■ **Written request**
Reproduce the listing below exactly, minus its pictures.

■ **Recorded information**
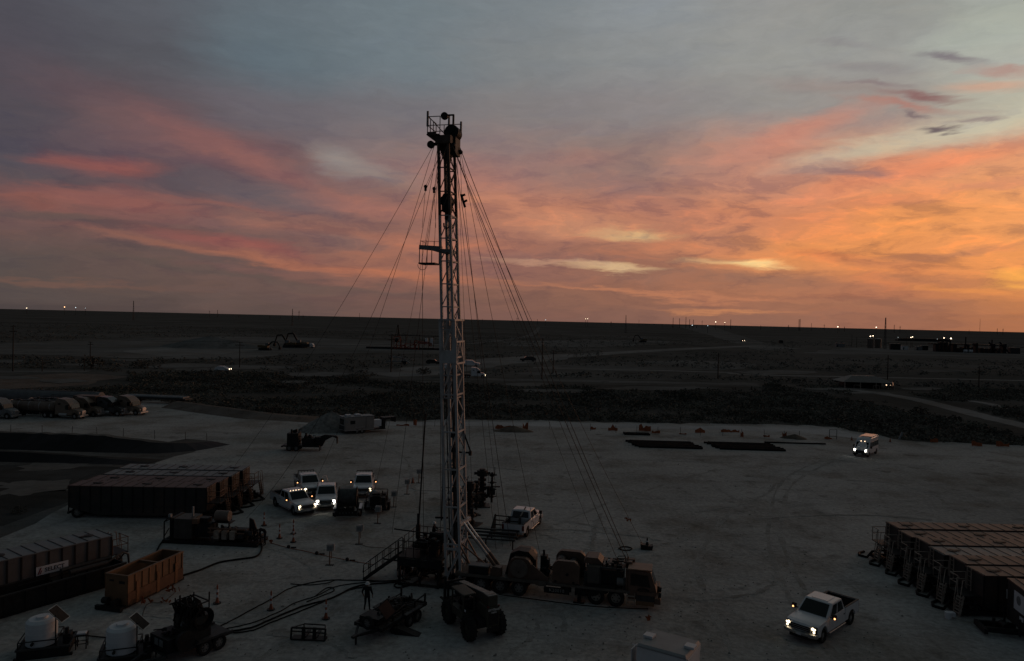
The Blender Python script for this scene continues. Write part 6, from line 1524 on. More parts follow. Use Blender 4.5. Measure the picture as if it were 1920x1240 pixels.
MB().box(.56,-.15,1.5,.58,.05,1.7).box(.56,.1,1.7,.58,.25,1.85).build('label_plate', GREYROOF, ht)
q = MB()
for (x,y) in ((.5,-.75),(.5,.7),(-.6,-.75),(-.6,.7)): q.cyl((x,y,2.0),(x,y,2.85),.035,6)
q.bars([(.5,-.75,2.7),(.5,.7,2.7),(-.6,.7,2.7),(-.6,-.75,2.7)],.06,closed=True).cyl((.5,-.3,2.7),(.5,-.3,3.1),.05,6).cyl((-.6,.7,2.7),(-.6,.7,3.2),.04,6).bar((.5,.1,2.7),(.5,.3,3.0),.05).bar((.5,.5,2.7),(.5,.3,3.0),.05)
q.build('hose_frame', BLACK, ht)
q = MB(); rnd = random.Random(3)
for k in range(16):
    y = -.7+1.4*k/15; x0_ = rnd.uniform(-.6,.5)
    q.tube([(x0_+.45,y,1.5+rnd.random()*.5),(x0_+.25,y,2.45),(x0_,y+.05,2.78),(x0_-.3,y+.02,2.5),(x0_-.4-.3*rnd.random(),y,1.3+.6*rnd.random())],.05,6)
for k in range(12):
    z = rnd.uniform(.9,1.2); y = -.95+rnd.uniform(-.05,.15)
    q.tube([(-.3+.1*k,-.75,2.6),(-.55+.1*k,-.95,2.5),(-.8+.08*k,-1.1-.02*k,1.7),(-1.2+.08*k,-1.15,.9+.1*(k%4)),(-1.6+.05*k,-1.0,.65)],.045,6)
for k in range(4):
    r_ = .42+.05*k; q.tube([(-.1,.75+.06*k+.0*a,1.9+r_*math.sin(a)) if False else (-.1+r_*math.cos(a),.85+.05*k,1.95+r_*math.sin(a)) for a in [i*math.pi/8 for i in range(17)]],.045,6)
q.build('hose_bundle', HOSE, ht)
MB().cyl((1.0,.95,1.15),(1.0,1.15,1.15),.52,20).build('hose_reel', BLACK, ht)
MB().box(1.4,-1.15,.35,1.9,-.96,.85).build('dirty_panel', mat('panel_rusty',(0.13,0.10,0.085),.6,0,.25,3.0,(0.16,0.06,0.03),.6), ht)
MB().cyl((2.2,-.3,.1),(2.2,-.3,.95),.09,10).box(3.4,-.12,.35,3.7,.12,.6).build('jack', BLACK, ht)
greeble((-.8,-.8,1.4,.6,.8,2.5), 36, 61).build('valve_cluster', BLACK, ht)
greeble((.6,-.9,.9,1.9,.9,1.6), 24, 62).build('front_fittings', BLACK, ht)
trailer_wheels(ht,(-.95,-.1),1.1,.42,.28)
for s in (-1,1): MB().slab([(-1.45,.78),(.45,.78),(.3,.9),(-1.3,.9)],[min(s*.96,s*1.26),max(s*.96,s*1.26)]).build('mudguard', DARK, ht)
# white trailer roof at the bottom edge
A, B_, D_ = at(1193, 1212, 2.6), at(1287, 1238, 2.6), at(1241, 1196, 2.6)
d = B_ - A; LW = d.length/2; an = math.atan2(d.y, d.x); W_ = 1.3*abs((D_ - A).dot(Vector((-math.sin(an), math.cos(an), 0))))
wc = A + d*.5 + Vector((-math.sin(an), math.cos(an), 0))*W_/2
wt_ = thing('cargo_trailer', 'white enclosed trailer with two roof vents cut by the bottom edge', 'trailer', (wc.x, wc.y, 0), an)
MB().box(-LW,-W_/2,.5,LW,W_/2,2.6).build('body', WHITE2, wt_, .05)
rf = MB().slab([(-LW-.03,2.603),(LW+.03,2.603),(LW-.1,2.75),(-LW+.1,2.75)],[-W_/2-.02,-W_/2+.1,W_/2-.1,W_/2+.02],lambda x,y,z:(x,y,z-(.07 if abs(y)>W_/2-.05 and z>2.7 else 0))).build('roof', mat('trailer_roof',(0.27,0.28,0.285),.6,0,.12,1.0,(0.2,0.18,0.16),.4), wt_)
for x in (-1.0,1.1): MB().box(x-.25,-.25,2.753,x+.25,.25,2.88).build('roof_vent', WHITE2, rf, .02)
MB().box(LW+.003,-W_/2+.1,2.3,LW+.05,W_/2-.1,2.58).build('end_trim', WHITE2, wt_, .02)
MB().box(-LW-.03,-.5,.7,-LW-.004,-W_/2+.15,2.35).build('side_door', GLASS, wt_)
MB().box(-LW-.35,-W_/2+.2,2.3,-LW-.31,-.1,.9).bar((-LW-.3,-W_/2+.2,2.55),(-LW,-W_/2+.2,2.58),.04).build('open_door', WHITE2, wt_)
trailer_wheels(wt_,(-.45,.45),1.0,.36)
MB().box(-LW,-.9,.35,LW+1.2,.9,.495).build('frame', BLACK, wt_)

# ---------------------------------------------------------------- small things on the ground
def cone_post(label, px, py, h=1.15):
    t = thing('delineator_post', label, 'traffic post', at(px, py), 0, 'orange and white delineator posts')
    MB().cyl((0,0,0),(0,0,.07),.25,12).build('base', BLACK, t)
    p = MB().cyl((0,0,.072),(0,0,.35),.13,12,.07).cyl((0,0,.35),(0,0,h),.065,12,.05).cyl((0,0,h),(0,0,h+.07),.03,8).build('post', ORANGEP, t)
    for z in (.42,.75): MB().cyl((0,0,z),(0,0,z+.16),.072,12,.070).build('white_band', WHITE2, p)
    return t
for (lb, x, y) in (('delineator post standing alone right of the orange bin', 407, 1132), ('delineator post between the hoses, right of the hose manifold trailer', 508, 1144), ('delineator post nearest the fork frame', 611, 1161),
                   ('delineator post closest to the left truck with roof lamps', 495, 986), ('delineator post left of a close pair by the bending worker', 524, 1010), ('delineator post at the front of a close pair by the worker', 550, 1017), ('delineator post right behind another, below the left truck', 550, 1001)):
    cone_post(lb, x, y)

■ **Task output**
The Blender Python script for this scene continues. Write part 6, from line 1524 on. More parts follow. Use Blender 4.5. Measure the picture as if it were 1920x1240 pixels.
MB().box(.56,-.15,1.5,.58,.05,1.7).box(.56,.1,1.7,.58,.25,1.85).build('label_plate', GREYROOF, ht)
q = MB()
for (x,y) in ((.5,-.75),(.5,.7),(-.6,-.75),(-.6,.7)): q.cyl((x,y,2.0),(x,y,2.85),.035,6)
q.bars([(.5,-.75,2.7),(.5,.7,2.7),(-.6,.7,2.7),(-.6,-.75,2.7)],.06,closed=True).cyl((.5,-.3,2.7),(.5,-.3,3.1),.05,6).cyl((-.6,.7,2.7),(-.6,.7,3.2),.04,6).bar((.5,.1,2.7),(.5,.3,3.0),.05).bar((.5,.5,2.7),(.5,.3,3.0),.05)
q.build('hose_frame', BLACK, ht)
q = MB(); rnd = random.Random(3)
for k in range(16):
    y = -.7+1.4*k/15; x0_ = rnd.uniform(-.6,.5)
    q.tube([(x0_+.45,y,1.5+rnd.random()*.5),(x0_+.25,y,2.45),(x0_,y+.05,2.78),(x0_-.3,y+.02,2.5),(x0_-.4-.3*rnd.random(),y,1.3+.6*rnd.random())],.05,6)
for k in range(12):
    z = rnd.uniform(.9,1.2); y = -.95+rnd.uniform(-.05,.15)
    q.tube([(-.3+.1*k,-.75,2.6),(-.55+.1*k,-.95,2.5),(-.8+.08*k,-1.1-.02*k,1.7),(-1.2+.08*k,-1.15,.9+.1*(k%4)),(-1.6+.05*k,-1.0,.65)],.045,6)
for k in range(4):
    r_ = .42+.05*k; q.tube([(-.1,.75+.06*k+.0*a,1.9+r_*math.sin(a)) if False else (-.1+r_*math.cos(a),.85+.05*k,1.95+r_*math.sin(a)) for a in [i*math.pi/8 for i in range(17)]],.045,6)
q.build('hose_bundle', HOSE, ht)
MB().cyl((1.0,.95,1.15),(1.0,1.15,1.15),.52,20).build('hose_reel', BLACK, ht)
MB().box(1.4,-1.15,.35,1.9,-.96,.85).build('dirty_panel', mat('panel_rusty',(0.13,0.10,0.085),.6,0,.25,3.0,(0.16,0.06,0.03),.6), ht)
MB().cyl((2.2,-.3,.1),(2.2,-.3,.95),.09,10).box(3.4,-.12,.35,3.7,.12,.6).build('jack', BLACK, ht)
greeble((-.8,-.8,1.4,.6,.8,2.5), 36, 61).build('valve_cluster', BLACK, ht)
greeble((.6,-.9,.9,1.9,.9,1.6), 24, 62).build('front_fittings', BLACK, ht)
trailer_wheels(ht,(-.95,-.1),1.1,.42,.28)
for s in (-1,1): MB().slab([(-1.45,.78),(.45,.78),(.3,.9),(-1.3,.9)],[min(s*.96,s*1.26),max(s*.96,s*1.26)]).build('mudguard', DARK, ht)
# white trailer roof at the bottom edge
A, B_, D_ = at(1193, 1212, 2.6), at(1287, 1238, 2.6), at(1241, 1196, 2.6)
d = B_ - A; LW = d.length/2; an = math.atan2(d.y, d.x); W_ = 1.3*abs((D_ - A).dot(Vector((-math.sin(an), math.cos(an), 0))))
wc = A + d*.5 + Vector((-math.sin(an), math.cos(an), 0))*W_/2
wt_ = thing('cargo_trailer', 'white enclosed trailer with two roof vents cut by the bottom edge', 'trailer', (wc.x, wc.y, 0), an)
MB().box(-LW,-W_/2,.5,LW,W_/2,2.6).build('body', WHITE2, wt_, .05)
rf = MB().slab([(-LW-.03,2.603),(LW+.03,2.603),(LW-.1,2.75),(-LW+.1,2.75)],[-W_/2-.02,-W_/2+.1,W_/2-.1,W_/2+.02],lambda x,y,z:(x,y,z-(.07 if abs(y)>W_/2-.05 and z>2.7 else 0))).build('roof', mat('trailer_roof',(0.27,0.28,0.285),.6,0,.12,1.0,(0.2,0.18,0.16),.4), wt_)
for x in (-1.0,1.1): MB().box(x-.25,-.25,2.753,x+.25,.25,2.88).build('roof_vent', WHITE2, rf, .02)
MB().box(LW+.003,-W_/2+.1,2.3,LW+.05,W_/2-.1,2.58).build('end_trim', WHITE2, wt_, .02)
MB().box(-LW-.03,-.5,.7,-LW-.004,-W_/2+.15,2.35).build('side_door', GLASS, wt_)
MB().box(-LW-.35,-W_/2+.2,2.3,-LW-.31,-.1,.9).bar((-LW-.3,-W_/2+.2,2.55),(-LW,-W_/2+.2,2.58),.04).build('open_door', WHITE2, wt_)
trailer_wheels(wt_,(-.45,.45),1.0,.36)
MB().box(-LW,-.9,.35,LW+1.2,.9,.495).build('frame', BLACK, wt_)

# ---------------------------------------------------------------- small things on the ground
def cone_post(label, px, py, h=1.15):
    t = thing('delineator_post', label, 'traffic post', at(px, py), 0, 'orange and white delineator posts')
    MB().cyl((0,0,0),(0,0,.07),.25,12).build('base', BLACK, t)
    p = MB().cyl((0,0,.072),(0,0,.35),.13,12,.07).cyl((0,0,.35),(0,0,h),.065,12,.05).cyl((0,0,h),(0,0,h+.07),.03,8).build('post', ORANGEP, t)
    for z in (.42,.75): MB().cyl((0,0,z),(0,0,z+.16),.072,12,.070).build('white_band', WHITE2, p)
    return t
for (lb, x, y) in (('delineator post standing alone right of the orange bin', 407, 1132), ('delineator post between the hoses, right of the hose manifold trailer', 508, 1144), ('delineator post nearest the fork frame', 611, 1161),
                   ('delineator post closest to the left truck with roof lamps', 495, 986), ('delineator post left of a close pair by the bending worker', 524, 1010), ('delineator post at the front of a close pair by the worker', 550, 1017), ('delineator post right behind another, below the left truck', 550, 1001)):
    cone_post(lb, x, y)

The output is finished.